== Task statement ==
Give all of the lines again, with nothing added or dropped.

== Information supplied ==
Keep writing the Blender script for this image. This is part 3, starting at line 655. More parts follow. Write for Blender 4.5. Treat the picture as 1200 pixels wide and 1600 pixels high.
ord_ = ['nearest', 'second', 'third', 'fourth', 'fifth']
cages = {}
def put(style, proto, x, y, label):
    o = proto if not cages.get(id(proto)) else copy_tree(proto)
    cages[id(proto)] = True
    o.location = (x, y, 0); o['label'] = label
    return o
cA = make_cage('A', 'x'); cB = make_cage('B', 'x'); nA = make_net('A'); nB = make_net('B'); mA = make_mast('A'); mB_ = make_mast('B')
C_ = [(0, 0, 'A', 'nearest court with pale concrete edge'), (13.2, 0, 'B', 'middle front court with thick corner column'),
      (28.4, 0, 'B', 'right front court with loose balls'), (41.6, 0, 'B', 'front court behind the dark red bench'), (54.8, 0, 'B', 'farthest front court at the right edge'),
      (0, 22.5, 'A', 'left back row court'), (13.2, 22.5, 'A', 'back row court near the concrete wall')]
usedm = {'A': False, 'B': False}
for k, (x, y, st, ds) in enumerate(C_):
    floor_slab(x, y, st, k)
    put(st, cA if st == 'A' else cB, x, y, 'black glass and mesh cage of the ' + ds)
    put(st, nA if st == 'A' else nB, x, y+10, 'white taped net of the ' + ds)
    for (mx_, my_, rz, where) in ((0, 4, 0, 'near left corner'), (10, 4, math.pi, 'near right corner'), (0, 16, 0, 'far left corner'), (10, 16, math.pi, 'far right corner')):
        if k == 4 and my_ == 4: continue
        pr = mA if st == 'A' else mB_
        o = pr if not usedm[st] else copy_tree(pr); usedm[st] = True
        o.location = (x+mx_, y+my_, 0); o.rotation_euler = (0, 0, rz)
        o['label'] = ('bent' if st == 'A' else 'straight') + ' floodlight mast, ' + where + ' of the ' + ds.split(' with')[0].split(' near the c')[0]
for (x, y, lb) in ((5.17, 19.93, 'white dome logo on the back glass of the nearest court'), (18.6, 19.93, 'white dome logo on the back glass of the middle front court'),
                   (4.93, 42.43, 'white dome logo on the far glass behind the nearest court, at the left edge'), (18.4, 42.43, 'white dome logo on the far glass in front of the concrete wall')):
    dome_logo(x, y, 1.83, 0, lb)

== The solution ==
Keep writing the Blender script for this image. This is part 3, starting at line 655. More parts follow. Write for Blender 4.5. Treat the picture as 1200 pixels wide and 1600 pixels high.
ord_ = ['nearest', 'second', 'third', 'fourth', 'fifth']
cages = {}
def put(style, proto, x, y, label):
    o = proto if not cages.get(id(proto)) else copy_tree(proto)
    cages[id(proto)] = True
    o.location = (x, y, 0); o['label'] = label
    return o
cA = make_cage('A', 'x'); cB = make_cage('B', 'x'); nA = make_net('A'); nB = make_net('B'); mA = make_mast('A'); mB_ = make_mast('B')
C_ = [(0, 0, 'A', 'nearest court with pale concrete edge'), (13.2, 0, 'B', 'middle front court with thick corner column'),
      (28.4, 0, 'B', 'right front court with loose balls'), (41.6, 0, 'B', 'front court behind the dark red bench'), (54.8, 0, 'B', 'farthest front court at the right edge'),
      (0, 22.5, 'A', 'left back row court'), (13.2, 22.5, 'A', 'back row court near the concrete wall')]
usedm = {'A': False, 'B': False}
for k, (x, y, st, ds) in enumerate(C_):
    floor_slab(x, y, st, k)
    put(st, cA if st == 'A' else cB, x, y, 'black glass and mesh cage of the ' + ds)
    put(st, nA if st == 'A' else nB, x, y+10, 'white taped net of the ' + ds)
    for (mx_, my_, rz, where) in ((0, 4, 0, 'near left corner'), (10, 4, math.pi, 'near right corner'), (0, 16, 0, 'far left corner'), (10, 16, math.pi, 'far right corner')):
        if k == 4 and my_ == 4: continue
        pr = mA if st == 'A' else mB_
        o = pr if not usedm[st] else copy_tree(pr); usedm[st] = True
        o.location = (x+mx_, y+my_, 0); o.rotation_euler = (0, 0, rz)
        o['label'] = ('bent' if st == 'A' else 'straight') + ' floodlight mast, ' + where + ' of the ' + ds.split(' with')[0].split(' near the c')[0]
for (x, y, lb) in ((5.17, 19.93, 'white dome logo on the back glass of the nearest court'), (18.6, 19.93, 'white dome logo on the back glass of the middle front court'),
                   (4.93, 42.43, 'white dome logo on the far glass behind the nearest court, at the left edge'), (18.4, 42.43, 'white dome logo on the far glass in front of the concrete wall')):
    dome_logo(x, y, 1.83, 0, lb)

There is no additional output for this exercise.